SET EXERCISE
Return the first line, the line containing "bm = bmesh.new(); tube(bm, [(x", and every line between them, exactly as they stand.

** Start GIVEN MATERIAL **

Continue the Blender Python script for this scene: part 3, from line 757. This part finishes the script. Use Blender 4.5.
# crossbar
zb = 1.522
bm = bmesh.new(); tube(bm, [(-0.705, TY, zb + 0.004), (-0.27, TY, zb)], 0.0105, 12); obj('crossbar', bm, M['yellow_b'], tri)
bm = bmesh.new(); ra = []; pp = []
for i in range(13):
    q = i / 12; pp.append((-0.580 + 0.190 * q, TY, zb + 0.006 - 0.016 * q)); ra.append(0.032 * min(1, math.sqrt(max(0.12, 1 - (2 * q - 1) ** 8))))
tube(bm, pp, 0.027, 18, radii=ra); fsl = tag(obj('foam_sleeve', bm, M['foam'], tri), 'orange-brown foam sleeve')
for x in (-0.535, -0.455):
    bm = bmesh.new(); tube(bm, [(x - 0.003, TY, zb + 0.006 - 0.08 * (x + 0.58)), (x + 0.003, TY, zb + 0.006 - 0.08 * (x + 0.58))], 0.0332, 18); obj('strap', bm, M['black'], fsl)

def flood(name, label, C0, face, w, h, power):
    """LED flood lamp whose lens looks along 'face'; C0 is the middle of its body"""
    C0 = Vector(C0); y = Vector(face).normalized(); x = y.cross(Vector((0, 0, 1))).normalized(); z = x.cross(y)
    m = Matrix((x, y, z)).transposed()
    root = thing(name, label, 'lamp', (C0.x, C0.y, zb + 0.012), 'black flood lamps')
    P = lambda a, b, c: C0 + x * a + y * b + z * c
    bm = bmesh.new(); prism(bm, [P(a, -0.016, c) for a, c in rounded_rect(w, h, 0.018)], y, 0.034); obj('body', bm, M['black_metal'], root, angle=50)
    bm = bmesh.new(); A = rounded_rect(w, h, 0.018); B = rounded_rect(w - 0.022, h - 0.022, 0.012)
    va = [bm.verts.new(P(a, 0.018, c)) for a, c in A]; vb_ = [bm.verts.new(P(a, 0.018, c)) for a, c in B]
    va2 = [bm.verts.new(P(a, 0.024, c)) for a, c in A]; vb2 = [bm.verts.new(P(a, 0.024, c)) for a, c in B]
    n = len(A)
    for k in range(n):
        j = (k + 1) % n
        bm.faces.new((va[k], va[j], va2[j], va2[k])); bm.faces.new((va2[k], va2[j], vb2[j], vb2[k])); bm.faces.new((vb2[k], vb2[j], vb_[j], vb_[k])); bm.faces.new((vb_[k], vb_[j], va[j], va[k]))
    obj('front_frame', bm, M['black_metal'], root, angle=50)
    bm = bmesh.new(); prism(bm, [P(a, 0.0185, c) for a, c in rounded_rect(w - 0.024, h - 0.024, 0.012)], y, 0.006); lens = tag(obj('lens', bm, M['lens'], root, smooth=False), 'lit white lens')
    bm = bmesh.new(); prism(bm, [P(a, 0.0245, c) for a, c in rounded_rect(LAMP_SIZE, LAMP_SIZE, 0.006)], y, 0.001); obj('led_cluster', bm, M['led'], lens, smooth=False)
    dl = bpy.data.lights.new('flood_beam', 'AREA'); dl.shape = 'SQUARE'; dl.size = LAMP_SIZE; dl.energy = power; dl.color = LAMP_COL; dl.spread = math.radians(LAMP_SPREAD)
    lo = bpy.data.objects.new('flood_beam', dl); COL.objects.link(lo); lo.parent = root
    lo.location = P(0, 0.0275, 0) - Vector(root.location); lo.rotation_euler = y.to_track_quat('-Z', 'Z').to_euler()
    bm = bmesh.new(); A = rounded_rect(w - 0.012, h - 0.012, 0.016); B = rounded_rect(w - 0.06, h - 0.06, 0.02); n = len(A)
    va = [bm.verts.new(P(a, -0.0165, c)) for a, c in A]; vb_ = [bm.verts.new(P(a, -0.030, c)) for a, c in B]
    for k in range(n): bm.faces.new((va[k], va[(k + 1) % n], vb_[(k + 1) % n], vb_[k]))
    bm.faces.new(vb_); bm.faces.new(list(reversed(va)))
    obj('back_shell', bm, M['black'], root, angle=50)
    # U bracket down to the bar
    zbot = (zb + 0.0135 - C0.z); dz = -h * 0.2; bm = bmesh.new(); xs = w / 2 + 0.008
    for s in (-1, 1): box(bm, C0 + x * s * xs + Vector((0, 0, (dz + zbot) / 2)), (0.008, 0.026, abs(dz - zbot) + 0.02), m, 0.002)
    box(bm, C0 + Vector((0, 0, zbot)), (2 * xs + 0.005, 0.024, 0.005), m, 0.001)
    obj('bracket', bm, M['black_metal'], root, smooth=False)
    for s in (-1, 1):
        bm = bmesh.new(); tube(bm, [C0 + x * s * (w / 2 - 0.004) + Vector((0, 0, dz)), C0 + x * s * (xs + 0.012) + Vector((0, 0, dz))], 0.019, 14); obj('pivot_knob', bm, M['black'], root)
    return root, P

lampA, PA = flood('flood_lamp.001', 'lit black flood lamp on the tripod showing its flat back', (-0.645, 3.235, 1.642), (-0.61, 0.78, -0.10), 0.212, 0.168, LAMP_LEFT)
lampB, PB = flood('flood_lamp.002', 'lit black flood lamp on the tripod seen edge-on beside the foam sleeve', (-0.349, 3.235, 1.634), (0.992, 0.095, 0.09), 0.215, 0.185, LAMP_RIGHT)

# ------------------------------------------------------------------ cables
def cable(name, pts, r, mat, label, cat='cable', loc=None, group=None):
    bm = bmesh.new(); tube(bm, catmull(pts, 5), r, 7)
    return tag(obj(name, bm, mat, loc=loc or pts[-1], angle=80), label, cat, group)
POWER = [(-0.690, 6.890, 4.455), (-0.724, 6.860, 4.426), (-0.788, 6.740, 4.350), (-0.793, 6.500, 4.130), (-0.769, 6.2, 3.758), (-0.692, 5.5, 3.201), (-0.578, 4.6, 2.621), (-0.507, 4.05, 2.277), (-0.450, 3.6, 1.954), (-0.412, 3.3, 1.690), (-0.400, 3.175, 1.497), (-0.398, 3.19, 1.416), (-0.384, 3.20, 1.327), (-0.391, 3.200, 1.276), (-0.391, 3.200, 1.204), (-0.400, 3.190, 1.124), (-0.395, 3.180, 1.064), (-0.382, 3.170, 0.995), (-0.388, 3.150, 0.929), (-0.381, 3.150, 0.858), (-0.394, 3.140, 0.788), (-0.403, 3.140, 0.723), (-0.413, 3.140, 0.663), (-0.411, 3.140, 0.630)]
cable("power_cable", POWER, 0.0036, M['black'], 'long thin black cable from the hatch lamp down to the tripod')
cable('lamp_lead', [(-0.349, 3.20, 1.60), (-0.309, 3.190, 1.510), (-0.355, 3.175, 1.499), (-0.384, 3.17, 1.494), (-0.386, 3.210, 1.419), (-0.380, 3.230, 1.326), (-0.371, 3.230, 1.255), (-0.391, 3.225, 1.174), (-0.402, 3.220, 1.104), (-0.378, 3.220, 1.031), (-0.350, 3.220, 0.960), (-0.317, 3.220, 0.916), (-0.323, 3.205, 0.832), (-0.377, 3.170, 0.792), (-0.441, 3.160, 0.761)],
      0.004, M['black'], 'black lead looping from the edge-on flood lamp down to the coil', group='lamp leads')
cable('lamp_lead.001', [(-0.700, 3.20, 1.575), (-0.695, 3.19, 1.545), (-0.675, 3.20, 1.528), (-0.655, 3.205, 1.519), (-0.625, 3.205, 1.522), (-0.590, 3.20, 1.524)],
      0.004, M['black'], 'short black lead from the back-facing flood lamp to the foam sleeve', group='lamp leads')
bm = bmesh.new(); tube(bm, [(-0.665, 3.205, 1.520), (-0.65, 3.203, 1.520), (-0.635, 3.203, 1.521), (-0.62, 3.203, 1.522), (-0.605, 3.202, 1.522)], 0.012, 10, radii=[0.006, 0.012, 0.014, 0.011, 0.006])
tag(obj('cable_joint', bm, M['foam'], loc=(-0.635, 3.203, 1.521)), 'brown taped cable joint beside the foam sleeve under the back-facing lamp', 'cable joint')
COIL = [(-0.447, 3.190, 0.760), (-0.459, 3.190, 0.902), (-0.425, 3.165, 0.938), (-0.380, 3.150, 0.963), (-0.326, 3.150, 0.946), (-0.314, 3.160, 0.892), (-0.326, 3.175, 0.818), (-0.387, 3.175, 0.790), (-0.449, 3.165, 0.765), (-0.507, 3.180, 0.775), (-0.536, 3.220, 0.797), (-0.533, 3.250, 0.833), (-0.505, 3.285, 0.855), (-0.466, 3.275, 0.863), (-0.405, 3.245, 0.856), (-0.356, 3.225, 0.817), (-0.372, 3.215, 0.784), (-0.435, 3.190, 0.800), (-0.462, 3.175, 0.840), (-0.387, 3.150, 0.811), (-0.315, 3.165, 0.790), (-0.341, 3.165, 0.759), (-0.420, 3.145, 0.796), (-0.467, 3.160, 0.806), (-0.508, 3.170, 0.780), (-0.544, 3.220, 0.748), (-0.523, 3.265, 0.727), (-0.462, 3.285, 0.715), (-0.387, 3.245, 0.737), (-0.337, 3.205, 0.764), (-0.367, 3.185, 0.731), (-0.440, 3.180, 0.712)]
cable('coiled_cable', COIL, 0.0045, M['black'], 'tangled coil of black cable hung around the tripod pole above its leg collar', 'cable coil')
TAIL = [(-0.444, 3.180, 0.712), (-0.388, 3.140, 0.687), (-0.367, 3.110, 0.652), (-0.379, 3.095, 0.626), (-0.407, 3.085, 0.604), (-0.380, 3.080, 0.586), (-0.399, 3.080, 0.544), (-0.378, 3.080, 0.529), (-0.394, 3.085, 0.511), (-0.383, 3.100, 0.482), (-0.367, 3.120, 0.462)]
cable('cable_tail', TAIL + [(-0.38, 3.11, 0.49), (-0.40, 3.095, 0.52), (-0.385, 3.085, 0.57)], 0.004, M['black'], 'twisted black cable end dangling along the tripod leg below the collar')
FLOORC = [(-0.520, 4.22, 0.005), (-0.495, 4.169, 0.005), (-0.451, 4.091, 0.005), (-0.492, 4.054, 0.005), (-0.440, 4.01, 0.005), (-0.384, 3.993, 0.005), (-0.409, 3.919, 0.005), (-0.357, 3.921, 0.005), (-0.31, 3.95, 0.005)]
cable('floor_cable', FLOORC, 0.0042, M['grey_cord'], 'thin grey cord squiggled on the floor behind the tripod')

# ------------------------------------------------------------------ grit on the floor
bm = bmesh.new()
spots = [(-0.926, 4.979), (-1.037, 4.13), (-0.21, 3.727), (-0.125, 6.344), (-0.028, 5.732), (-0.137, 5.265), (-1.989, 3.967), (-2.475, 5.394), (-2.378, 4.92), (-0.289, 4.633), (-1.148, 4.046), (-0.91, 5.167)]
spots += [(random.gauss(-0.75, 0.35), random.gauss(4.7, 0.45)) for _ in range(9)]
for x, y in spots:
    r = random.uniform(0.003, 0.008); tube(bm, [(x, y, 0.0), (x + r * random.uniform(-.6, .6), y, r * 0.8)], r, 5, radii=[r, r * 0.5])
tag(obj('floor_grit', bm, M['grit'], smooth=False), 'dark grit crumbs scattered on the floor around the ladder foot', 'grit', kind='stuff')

** End GIVEN MATERIAL **

FINISHED TASK
Continue the Blender Python script for this scene: part 3, from line 757. This part finishes the script. Use Blender 4.5.
# crossbar
zb = 1.522
bm = bmesh.new(); tube(bm, [(-0.705, TY, zb + 0.004), (-0.27, TY, zb)], 0.0105, 12); obj('crossbar', bm, M['yellow_b'], tri)
bm = bmesh.new(); ra = []; pp = []
for i in range(13):
    q = i / 12; pp.append((-0.580 + 0.190 * q, TY, zb + 0.006 - 0.016 * q)); ra.append(0.032 * min(1, math.sqrt(max(0.12, 1 - (2 * q - 1) ** 8))))
tube(bm, pp, 0.027, 18, radii=ra); fsl = tag(obj('foam_sleeve', bm, M['foam'], tri), 'orange-brown foam sleeve')
for x in (-0.535, -0.455):
    bm = bmesh.new(); tube(bm, [(x - 0.003, TY, zb + 0.006 - 0.08 * (x + 0.58)), (x + 0.003, TY, zb + 0.006 - 0.08 * (x + 0.58))], 0.0332, 18); obj('strap', bm, M['black'], fsl)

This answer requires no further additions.